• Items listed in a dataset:
╭──
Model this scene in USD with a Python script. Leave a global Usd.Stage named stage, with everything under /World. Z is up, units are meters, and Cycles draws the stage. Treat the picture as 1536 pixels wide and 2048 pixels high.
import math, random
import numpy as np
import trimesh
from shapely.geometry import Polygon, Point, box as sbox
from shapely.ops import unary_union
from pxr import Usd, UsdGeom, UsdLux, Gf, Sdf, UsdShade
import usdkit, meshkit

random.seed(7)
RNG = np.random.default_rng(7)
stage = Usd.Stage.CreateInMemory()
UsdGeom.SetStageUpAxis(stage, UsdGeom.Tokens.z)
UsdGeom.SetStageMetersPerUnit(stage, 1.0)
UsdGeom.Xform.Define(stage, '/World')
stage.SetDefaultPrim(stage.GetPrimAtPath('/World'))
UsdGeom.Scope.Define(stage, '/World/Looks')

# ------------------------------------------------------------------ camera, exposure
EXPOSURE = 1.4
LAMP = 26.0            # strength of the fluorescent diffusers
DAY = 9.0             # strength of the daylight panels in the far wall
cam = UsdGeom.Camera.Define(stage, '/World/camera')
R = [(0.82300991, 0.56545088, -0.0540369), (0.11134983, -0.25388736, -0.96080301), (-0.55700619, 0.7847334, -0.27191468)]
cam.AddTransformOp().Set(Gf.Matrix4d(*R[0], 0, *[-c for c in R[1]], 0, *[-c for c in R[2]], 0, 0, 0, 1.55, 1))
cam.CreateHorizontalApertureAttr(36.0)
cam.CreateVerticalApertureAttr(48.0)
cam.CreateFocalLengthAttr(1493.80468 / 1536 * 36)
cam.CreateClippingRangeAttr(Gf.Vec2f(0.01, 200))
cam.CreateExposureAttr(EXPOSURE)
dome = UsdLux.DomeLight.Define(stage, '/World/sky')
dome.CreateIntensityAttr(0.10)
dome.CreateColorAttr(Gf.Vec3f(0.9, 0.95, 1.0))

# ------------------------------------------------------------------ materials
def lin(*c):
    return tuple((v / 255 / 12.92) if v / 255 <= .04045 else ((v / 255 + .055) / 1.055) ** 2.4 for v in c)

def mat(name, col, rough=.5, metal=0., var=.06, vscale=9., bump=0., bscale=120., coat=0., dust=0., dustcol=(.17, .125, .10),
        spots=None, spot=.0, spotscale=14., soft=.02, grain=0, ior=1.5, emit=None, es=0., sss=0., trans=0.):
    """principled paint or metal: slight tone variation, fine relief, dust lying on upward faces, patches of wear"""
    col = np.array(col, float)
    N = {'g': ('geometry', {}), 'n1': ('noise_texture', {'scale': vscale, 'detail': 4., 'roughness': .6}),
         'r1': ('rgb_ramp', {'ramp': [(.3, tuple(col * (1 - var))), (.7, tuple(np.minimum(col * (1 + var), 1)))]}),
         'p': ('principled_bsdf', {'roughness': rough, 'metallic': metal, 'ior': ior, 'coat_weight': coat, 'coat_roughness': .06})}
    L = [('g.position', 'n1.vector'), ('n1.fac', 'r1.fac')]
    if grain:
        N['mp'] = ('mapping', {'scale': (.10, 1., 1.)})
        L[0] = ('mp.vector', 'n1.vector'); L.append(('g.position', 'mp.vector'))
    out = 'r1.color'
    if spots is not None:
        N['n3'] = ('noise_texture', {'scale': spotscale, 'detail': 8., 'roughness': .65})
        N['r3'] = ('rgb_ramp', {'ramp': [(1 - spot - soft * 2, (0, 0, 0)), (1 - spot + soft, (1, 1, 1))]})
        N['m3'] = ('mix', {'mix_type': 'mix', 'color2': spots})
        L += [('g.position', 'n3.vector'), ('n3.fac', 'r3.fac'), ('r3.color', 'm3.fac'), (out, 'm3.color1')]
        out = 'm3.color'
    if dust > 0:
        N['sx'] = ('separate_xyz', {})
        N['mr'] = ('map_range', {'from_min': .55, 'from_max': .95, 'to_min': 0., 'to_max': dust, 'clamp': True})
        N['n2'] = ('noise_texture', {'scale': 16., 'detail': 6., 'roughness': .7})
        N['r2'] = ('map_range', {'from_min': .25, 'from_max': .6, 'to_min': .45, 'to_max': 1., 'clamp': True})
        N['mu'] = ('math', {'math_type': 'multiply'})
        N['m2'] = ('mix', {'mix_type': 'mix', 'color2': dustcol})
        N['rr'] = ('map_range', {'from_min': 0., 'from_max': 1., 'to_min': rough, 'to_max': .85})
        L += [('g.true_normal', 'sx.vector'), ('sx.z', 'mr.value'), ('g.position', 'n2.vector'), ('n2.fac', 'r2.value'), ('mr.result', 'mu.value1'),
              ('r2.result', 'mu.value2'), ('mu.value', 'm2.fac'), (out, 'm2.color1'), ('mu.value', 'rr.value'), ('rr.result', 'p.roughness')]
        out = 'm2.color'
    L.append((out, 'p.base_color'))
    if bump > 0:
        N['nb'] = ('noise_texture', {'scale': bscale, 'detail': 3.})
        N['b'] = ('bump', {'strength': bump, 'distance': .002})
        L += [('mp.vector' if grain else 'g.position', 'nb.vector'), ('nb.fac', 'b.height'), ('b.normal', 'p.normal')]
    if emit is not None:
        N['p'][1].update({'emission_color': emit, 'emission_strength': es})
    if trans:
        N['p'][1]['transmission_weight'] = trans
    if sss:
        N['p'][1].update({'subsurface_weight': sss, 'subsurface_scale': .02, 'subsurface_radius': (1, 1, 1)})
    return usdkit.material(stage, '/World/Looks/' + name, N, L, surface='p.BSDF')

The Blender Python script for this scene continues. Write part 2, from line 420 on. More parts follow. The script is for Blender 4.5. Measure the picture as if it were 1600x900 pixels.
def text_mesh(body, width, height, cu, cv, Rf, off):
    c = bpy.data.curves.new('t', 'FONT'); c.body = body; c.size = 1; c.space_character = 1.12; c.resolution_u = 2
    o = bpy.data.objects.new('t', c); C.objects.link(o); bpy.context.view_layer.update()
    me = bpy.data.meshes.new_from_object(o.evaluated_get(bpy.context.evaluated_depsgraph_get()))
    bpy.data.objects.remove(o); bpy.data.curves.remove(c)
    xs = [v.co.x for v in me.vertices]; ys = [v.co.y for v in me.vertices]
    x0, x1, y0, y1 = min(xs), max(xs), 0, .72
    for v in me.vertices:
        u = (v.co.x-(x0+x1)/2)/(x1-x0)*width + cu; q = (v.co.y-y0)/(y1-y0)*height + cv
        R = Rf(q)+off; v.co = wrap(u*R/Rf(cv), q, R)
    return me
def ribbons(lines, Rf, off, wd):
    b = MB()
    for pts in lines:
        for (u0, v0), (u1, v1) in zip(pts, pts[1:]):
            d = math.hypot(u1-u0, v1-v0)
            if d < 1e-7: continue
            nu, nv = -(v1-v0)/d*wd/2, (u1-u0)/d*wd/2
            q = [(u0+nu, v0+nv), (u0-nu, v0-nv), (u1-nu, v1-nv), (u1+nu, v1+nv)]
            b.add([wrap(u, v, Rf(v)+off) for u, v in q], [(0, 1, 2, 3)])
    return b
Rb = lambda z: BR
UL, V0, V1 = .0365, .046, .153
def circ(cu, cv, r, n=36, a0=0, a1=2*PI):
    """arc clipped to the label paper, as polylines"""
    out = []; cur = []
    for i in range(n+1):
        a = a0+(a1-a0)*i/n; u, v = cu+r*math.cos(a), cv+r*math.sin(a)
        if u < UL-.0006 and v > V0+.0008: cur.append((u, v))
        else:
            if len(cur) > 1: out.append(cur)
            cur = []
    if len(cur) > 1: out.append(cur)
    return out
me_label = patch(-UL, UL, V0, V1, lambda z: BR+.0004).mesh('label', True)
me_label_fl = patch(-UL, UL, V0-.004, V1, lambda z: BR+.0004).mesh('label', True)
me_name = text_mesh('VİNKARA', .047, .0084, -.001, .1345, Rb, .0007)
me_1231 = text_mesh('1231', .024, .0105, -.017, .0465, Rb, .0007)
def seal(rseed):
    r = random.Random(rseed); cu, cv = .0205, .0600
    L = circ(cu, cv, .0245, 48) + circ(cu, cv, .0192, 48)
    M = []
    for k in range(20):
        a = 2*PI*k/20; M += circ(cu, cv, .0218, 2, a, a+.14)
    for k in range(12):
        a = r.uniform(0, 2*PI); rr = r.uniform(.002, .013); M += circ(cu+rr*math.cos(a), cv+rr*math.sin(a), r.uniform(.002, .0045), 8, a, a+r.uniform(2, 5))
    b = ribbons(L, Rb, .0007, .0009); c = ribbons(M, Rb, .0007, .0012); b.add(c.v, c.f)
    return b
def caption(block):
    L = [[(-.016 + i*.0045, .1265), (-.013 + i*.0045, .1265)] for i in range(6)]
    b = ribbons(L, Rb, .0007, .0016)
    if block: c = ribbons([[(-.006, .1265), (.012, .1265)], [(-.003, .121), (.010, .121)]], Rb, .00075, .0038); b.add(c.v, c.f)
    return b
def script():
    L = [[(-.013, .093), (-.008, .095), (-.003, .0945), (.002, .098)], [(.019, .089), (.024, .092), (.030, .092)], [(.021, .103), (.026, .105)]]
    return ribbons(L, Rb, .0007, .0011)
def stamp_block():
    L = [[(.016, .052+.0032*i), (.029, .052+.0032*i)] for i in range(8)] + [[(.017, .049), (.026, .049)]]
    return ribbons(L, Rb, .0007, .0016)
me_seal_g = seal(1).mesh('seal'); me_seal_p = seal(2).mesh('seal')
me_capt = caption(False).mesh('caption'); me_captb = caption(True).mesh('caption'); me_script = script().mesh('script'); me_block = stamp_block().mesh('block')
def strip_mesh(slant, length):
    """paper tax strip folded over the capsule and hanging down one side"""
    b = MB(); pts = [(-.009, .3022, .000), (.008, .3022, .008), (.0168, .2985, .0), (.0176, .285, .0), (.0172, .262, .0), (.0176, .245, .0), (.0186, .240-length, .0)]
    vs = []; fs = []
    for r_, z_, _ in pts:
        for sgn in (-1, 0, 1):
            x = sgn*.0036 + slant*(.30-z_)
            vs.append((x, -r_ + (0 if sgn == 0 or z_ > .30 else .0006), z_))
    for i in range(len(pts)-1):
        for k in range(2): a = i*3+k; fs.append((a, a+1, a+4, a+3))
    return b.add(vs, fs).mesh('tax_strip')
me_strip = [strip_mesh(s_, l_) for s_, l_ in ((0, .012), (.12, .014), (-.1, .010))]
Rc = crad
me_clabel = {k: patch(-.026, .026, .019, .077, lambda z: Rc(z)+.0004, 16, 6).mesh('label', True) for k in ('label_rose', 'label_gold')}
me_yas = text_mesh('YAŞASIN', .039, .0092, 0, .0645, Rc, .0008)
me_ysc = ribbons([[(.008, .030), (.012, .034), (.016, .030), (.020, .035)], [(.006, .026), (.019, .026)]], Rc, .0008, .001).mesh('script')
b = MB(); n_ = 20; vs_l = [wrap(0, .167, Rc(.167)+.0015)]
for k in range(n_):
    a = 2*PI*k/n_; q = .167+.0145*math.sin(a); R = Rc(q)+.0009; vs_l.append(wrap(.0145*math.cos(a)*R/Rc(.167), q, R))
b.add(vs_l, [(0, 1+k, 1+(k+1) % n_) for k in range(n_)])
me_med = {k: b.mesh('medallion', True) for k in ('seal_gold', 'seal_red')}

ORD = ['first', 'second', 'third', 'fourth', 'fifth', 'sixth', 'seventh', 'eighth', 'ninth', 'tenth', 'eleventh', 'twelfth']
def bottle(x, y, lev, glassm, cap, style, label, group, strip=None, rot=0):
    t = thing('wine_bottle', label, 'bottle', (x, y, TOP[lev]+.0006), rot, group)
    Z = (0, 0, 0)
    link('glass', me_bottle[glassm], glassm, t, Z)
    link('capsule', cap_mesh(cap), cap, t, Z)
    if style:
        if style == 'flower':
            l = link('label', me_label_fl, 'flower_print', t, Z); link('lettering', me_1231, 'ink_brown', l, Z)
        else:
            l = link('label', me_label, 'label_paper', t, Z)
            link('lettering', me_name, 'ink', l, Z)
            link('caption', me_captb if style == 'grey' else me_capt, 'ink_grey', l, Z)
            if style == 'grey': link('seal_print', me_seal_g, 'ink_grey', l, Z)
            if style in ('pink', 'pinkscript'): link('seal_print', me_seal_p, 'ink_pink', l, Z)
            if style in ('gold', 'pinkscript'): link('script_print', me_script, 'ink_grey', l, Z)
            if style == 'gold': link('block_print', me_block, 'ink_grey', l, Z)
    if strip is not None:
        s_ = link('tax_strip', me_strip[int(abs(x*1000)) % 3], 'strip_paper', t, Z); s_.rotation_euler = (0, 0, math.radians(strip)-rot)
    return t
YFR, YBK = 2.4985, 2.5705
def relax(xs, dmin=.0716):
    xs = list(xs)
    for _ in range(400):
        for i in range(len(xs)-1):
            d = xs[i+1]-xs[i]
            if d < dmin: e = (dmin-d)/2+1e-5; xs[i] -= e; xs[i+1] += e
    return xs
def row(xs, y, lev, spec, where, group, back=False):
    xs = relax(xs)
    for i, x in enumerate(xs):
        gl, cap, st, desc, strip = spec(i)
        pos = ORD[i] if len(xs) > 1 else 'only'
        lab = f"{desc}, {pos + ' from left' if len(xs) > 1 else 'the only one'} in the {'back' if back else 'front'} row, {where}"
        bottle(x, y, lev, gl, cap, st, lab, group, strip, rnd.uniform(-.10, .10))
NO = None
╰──
In this exercise, copy only the lines from the opening line of the material through the line where "import usdkit, meshkit" appears.

Model this scene in USD with a Python script. Leave a global Usd.Stage named stage, with everything under /World. Z is up, units are meters, and Cycles draws the stage. Treat the picture as 1536 pixels wide and 2048 pixels high.
import math, random
import numpy as np
import trimesh
from shapely.geometry import Polygon, Point, box as sbox
from shapely.ops import unary_union
from pxr import Usd, UsdGeom, UsdLux, Gf, Sdf, UsdShade
import usdkit, meshkit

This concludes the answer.